‘Assessment’ is a dirty word — but digital products can reclaim it

The potential of real-time analytics to enable formative assessment

Junaid Mubeen
4 min readMar 10, 2018

Assessment has become a dirty word in education. At a conference in Jordan this week, a policymaker stopped me cold during my product demo, outraged by the mere mention of an initial assessment. He looked at me as if I heralded from Mars, or had cursed his loved ones (or perhaps both). My unexpected adversary proceeded to preach chapter and verse on the virtues of “implanting” students with hope, compassion, empathy, creativity rather than testing them. The outright rejection of assessment, whatever its form or purpose, was a prominent theme at the conference. Speakers met with raucous applause by suggesting that a twenty first century education must be free of measurement.

Baby and bath water come to mind.

The notion of assessing students has been tainted by its associations with high-stakes testing. It is high-stakes testing that narrows the scope of learning and teaching by valuing only that which can be measured. When assessment is exploited as an accountability measure, it all too often induces a chain of perverse incentives throughout the education system, where test performance trumps substantive learning experiences.

Why assessment gets a bad rep (source)

But assessment encompasses so much more then high-stakes testing. For our pedagogies to advance, and for those so-called twenty first century skills to mean a jot, we need reliable ways of tracking students’ knowledge and understanding — as far as we are able to — and responding to their thinking as it occurs. We need formative assessment.

Formative assessment is, to borrow from Dylan Wiliam, responsive teaching. Learning is optimised when students receive feedback on their thought processes. The feedback should be instant and actionable, regular and accurate. No single assessment carries the judgement or pressure of a high-stakes exam. Formative assessment is not about grades or rank, but rather supporting students to actively reflect throughout their learning. It centers on deliberate practice and honing of discrete knowledge and skills. The high stakes and perverse incentives of exams make way for practical guidance on what to do next. Formative assessment marks a shift from assessment of learning to assessment for learning.

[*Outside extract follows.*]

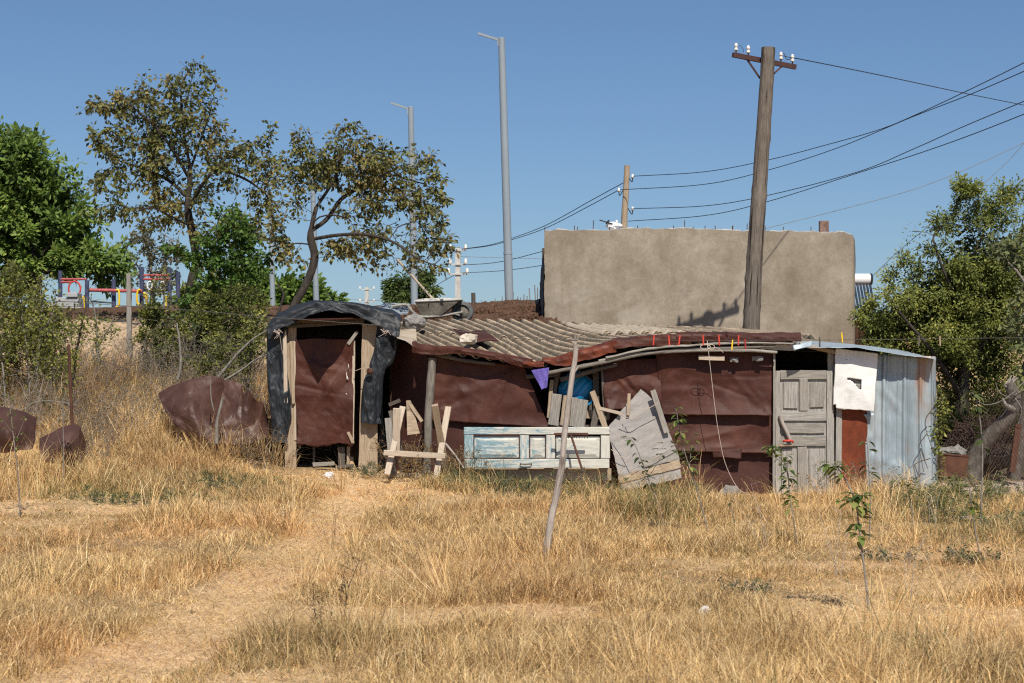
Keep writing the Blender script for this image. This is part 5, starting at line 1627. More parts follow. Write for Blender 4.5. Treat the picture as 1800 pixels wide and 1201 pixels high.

As I tried in vain to express to my new friend, the digital medium is ideally suited to this nobler purpose of assessment. That’s not to say digital products will replace teachers’ own observation, judgement and feedback: I would only trust a human for feedback on the deepest and most holistic elements of learning. There is, however, a significant corpus of knowledge/skills that a) students are expected to acquire, b) lends itself to formative assessment and c) can be handled by technology.

Real-time analytics power up the consumer apps we have come to depend on. These apps monitor behaviours and inputs in real-time and respond based on your individual needs and preferences. The most delightful apps will motivate you with a mix of intrinsic and extrinsic goals.

A well-designed digital learning experience will similarly capture elements of students’ thinking and provide instant feedback for them to move forward with — the more intelligent the system, the more customised the feedback. It will emphasise improvement ahead of performance, discarding blunt ability labels in favour of growth metrics. And it will integrate teachers into the feedback loop, making analytics available for them to apply their own judgements on how to advance their students’ learning.

An untapped potential of digital learning is the integration of assessment and learning. The richest environments manage to bake assessment into the learning experience, much as you roam through game worlds barely cognisant of the underlying measurement structures. In the realm, assessment is learning. Game-based learning, alas, is yet to nail it , although it does point to the fullest expression of what assessment can be: a subtle servant of learning and teaching.

Assessment is baked into gaming environments (source)

Assessment must never overstretch its bounds and we must resist the tendency to exaggerate what technology can measure. Data, however Big or fanciful, does not automatically translate into meaningful insight. Nonetheless, real-time analytics carry enormous potential to enable the most practical, noble forms of assessment. The onus on instructional designers to reclaim assessment as a force for good. Failing that, you may just need to give it another name — anyone for responsive teaching?